Comment by smoyer

11 years ago

Yes, the name is goofy at best, but I'm guessing it was a play on "man" pages. I would have thought a small format "man" page would be a "boy" page, but that still has the gender connotation.

If you think about what a short format "manual" page would be, perhaps a "pamphlet" (pamp?) or "brochure" (bro) makes sense (tongue in cheek at the moment).

I was also sad to learn that I needed Ruby on my computers (I don't generally add it since I'm not qualified to secure it ... nothing wrong with the language other than my ignorance of it).

I quite like "pam" [pamphlet] as an alternative - not the manual just a short pamphlet of examples ... or maybe just "ex" or "eg"?

[ex currently is linked to a mode of vim (which I never use) on my system; eg isn't used but the system tells me it's for easygit. "pam" says no command found but that there are 23 similar.

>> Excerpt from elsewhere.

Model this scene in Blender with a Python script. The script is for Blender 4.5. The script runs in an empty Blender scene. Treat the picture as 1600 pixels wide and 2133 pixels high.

I don't know what program provides the suggestions precisely something in the apt ecosystem I suspect]

  • I don't know of a pam command in *nix, but there are a ton of modules related to the "Pluggable Authentication Module" with pam in the name. When I say "pam" at work, everyone thinks "PAM".

    • Pam is also often short for Pamela, which, if we're going to stick to no-gendered-anything-ever, is a gendered name.